> _TO DO_:
Everything in the listing below from the line containing "What Blender Python" through the line containing "S.camera = camo" should be repeated exactly; leave out every other line.

┌─ INFORMATION GIVEN

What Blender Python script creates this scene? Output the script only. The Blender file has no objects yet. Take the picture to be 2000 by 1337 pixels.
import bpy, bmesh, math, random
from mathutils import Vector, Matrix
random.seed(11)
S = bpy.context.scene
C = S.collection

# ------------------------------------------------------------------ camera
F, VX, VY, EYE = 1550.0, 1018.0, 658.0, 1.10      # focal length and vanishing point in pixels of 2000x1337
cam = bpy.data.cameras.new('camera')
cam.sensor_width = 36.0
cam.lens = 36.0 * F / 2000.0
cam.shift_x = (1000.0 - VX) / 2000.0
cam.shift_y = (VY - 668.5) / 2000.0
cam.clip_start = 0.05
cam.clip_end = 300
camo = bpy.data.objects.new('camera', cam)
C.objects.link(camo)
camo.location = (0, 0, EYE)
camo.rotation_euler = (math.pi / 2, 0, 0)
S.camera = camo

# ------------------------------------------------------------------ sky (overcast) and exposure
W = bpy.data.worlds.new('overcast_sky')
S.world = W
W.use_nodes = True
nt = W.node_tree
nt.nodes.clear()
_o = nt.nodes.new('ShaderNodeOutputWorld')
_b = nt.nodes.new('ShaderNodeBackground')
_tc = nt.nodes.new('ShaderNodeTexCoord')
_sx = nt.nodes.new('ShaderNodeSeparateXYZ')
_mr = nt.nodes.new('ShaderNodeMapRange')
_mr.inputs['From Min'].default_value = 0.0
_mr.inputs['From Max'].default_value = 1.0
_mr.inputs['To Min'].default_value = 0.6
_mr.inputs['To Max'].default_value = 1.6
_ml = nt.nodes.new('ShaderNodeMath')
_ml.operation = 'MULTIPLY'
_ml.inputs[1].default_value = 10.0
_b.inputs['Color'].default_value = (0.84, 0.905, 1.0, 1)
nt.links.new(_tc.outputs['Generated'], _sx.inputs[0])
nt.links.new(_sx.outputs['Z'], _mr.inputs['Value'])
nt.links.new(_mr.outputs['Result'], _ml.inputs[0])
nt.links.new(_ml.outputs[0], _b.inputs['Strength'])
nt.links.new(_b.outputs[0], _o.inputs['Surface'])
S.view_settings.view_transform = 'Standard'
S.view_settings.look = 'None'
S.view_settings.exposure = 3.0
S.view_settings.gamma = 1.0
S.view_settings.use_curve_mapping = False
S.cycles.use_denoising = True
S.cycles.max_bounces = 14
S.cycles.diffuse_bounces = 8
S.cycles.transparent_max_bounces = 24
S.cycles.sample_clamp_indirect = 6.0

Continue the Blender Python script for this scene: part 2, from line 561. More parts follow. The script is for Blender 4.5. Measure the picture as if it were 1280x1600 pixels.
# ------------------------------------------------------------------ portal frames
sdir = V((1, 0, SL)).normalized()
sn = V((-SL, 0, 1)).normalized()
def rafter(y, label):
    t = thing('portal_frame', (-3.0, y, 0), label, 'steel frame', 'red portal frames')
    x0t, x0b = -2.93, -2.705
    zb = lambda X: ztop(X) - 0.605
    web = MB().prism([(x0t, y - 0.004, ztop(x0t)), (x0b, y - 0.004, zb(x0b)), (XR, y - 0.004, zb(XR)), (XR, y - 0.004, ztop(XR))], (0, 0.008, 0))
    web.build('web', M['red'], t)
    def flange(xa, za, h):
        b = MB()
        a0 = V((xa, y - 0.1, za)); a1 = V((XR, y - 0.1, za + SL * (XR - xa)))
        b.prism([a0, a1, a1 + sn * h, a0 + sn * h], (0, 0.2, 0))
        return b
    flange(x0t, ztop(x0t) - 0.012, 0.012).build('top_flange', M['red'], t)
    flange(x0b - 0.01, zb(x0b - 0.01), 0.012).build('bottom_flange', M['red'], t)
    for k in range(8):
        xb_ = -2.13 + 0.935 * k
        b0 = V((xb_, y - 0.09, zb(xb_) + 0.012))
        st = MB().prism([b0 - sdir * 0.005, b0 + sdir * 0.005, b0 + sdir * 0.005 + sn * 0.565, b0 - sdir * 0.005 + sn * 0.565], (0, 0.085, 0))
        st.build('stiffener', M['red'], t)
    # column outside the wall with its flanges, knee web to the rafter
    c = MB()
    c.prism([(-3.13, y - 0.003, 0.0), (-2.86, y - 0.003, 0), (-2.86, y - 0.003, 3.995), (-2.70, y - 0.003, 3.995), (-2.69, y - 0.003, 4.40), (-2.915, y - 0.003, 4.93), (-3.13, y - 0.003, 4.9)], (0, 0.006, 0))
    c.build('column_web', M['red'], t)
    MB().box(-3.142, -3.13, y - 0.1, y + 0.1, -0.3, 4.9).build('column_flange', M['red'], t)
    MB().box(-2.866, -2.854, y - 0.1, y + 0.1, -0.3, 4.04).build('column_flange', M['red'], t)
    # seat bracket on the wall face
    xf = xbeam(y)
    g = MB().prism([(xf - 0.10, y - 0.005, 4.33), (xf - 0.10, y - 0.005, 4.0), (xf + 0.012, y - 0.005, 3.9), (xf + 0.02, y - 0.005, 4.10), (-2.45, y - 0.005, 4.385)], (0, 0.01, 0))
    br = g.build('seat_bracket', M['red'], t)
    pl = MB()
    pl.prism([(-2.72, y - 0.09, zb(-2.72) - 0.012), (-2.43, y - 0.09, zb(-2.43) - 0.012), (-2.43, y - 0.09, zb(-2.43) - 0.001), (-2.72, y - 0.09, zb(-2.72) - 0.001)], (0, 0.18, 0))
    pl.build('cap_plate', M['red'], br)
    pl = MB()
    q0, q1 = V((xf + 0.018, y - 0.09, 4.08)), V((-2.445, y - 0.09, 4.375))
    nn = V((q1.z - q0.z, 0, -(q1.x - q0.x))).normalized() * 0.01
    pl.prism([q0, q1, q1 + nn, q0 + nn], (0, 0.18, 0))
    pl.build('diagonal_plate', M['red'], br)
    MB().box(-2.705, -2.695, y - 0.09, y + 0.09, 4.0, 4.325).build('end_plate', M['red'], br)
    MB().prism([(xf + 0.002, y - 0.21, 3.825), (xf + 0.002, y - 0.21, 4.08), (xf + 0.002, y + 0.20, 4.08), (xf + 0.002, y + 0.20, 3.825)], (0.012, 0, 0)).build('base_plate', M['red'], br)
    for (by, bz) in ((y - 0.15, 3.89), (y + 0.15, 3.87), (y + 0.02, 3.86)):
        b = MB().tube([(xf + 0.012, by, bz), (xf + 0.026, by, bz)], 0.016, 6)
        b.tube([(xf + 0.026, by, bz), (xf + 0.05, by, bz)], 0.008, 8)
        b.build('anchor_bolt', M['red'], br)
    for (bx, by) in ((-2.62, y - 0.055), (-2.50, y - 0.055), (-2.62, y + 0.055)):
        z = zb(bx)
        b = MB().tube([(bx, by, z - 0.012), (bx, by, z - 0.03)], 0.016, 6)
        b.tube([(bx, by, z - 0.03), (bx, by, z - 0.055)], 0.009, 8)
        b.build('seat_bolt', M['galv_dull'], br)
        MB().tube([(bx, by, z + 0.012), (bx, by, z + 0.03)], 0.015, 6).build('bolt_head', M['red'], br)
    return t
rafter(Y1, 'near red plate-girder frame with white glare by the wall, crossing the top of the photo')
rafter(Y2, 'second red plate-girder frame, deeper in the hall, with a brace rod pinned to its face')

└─
┌─ INFORMATION GIVEN

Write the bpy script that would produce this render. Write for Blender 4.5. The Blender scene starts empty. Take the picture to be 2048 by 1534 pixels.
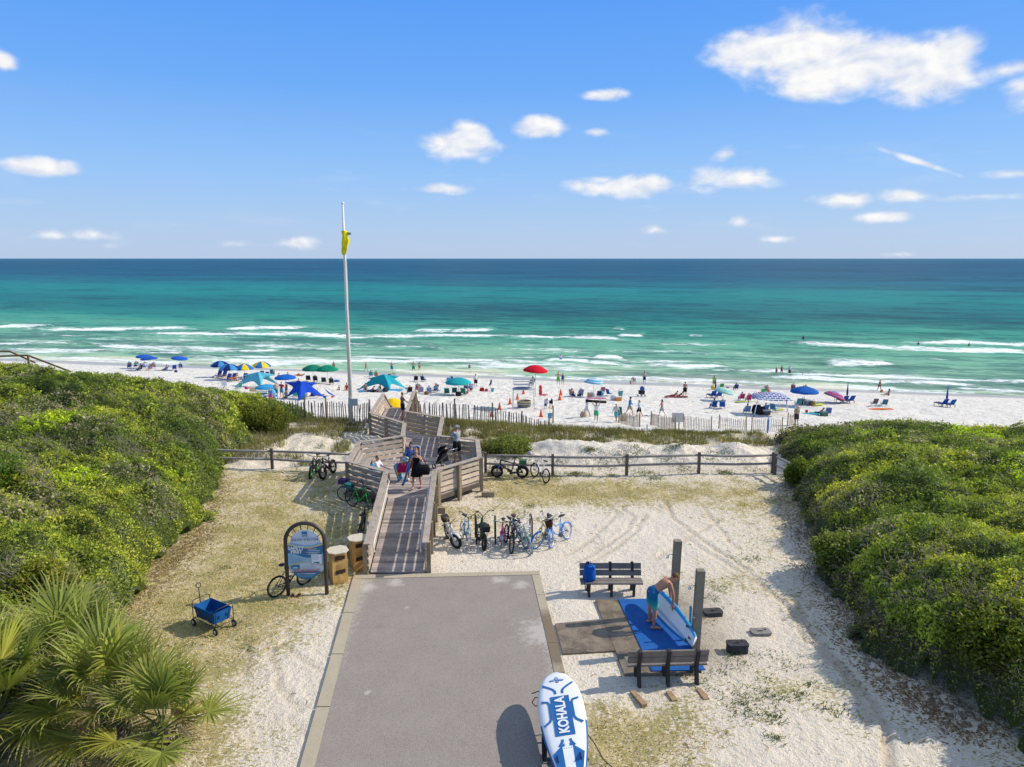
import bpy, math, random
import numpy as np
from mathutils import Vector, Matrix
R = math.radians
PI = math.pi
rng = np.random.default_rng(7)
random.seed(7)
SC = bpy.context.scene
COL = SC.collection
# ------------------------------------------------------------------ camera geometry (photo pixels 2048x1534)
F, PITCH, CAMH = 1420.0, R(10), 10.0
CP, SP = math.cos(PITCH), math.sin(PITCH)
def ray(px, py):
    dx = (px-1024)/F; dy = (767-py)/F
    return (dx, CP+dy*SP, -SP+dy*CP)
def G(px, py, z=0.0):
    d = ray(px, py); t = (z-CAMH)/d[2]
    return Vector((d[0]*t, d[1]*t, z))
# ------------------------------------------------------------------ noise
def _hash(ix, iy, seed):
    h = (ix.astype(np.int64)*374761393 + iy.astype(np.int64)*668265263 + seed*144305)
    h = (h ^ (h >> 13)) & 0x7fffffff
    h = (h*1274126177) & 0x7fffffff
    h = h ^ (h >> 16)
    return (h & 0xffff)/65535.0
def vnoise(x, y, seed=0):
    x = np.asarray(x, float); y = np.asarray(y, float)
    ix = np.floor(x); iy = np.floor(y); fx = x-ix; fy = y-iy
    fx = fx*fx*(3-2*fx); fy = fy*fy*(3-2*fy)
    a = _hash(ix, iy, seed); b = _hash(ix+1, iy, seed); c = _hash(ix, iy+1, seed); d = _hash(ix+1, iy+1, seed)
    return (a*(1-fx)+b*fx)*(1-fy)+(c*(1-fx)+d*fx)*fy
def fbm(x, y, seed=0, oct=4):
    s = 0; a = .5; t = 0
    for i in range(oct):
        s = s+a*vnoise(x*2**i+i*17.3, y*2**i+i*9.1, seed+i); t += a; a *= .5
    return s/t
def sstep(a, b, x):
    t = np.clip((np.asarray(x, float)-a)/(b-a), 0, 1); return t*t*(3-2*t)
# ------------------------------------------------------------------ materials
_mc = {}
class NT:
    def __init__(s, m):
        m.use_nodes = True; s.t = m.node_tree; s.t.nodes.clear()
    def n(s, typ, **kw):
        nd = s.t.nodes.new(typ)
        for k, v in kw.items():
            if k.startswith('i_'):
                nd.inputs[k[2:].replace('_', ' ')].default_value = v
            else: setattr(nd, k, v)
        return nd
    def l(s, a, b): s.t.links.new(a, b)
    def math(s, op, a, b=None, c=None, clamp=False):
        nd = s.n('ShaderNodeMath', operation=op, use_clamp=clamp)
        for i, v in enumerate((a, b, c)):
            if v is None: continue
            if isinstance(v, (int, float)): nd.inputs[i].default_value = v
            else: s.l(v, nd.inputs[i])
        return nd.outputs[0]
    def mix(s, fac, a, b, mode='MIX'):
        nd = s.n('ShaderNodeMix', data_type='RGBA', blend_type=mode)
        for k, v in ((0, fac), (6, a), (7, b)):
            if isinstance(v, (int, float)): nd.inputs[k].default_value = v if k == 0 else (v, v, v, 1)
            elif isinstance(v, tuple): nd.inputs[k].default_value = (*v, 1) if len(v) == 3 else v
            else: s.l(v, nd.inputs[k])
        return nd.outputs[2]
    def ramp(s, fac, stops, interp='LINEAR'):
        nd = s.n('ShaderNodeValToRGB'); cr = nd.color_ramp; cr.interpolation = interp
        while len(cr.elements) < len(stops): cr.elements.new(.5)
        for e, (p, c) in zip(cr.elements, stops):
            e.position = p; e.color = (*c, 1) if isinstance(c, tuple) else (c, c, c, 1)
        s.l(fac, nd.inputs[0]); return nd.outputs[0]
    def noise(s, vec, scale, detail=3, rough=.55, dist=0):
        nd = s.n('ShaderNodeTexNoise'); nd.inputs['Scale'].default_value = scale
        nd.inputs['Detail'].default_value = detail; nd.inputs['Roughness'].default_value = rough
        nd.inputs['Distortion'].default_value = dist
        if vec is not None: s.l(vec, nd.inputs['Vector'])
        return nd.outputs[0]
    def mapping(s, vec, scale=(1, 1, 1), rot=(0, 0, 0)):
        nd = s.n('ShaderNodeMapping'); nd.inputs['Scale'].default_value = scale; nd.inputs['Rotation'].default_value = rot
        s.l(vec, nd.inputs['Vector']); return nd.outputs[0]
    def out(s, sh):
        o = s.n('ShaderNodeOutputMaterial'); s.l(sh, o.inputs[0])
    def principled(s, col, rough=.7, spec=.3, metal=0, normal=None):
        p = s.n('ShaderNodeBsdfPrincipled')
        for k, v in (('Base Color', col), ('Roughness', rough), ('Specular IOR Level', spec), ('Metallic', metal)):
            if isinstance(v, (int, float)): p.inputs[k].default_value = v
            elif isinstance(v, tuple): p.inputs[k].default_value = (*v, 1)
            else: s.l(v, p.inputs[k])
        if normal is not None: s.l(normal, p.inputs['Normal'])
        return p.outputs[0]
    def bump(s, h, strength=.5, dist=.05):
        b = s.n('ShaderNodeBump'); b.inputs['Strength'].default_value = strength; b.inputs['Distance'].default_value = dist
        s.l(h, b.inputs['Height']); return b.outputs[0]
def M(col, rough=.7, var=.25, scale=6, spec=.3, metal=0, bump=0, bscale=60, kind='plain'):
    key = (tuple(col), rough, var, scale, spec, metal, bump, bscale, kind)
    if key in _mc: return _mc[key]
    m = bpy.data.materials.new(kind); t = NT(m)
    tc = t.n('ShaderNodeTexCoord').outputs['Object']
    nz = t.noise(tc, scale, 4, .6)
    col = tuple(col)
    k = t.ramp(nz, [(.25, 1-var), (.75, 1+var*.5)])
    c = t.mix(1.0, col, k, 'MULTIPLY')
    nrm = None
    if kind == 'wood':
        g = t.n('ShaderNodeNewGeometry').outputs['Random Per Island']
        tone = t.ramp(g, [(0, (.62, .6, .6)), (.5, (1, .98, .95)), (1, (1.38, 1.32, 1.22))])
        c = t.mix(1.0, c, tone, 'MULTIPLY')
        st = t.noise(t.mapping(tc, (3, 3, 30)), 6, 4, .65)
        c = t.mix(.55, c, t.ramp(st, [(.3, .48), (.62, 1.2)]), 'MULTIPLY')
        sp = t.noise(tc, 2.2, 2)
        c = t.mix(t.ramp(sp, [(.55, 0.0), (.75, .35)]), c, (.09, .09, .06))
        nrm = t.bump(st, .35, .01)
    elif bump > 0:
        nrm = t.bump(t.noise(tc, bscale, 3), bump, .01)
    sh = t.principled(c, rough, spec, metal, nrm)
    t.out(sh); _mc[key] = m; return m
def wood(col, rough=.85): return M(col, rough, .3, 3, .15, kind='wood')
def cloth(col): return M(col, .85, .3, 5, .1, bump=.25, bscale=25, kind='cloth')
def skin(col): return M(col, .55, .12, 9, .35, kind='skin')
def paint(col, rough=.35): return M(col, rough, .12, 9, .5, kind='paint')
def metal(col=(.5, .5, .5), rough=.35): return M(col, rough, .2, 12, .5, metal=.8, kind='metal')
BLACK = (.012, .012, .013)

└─

> _EXERCISE RESULT_:
What Blender Python script creates this scene? Output the script only. The Blender file has no objects yet. Take the picture to be 2000 by 1337 pixels.
import bpy, bmesh, math, random
from mathutils import Vector, Matrix
random.seed(11)
S = bpy.context.scene
C = S.collection

# ------------------------------------------------------------------ camera
F, VX, VY, EYE = 1550.0, 1018.0, 658.0, 1.10      # focal length and vanishing point in pixels of 2000x1337
cam = bpy.data.cameras.new('camera')
cam.sensor_width = 36.0
cam.lens = 36.0 * F / 2000.0
cam.shift_x = (1000.0 - VX) / 2000.0
cam.shift_y = (VY - 668.5) / 2000.0
cam.clip_start = 0.05
cam.clip_end = 300
camo = bpy.data.objects.new('camera', cam)
C.objects.link(camo)
camo.location = (0, 0, EYE)
camo.rotation_euler = (math.pi / 2, 0, 0)
S.camera = camo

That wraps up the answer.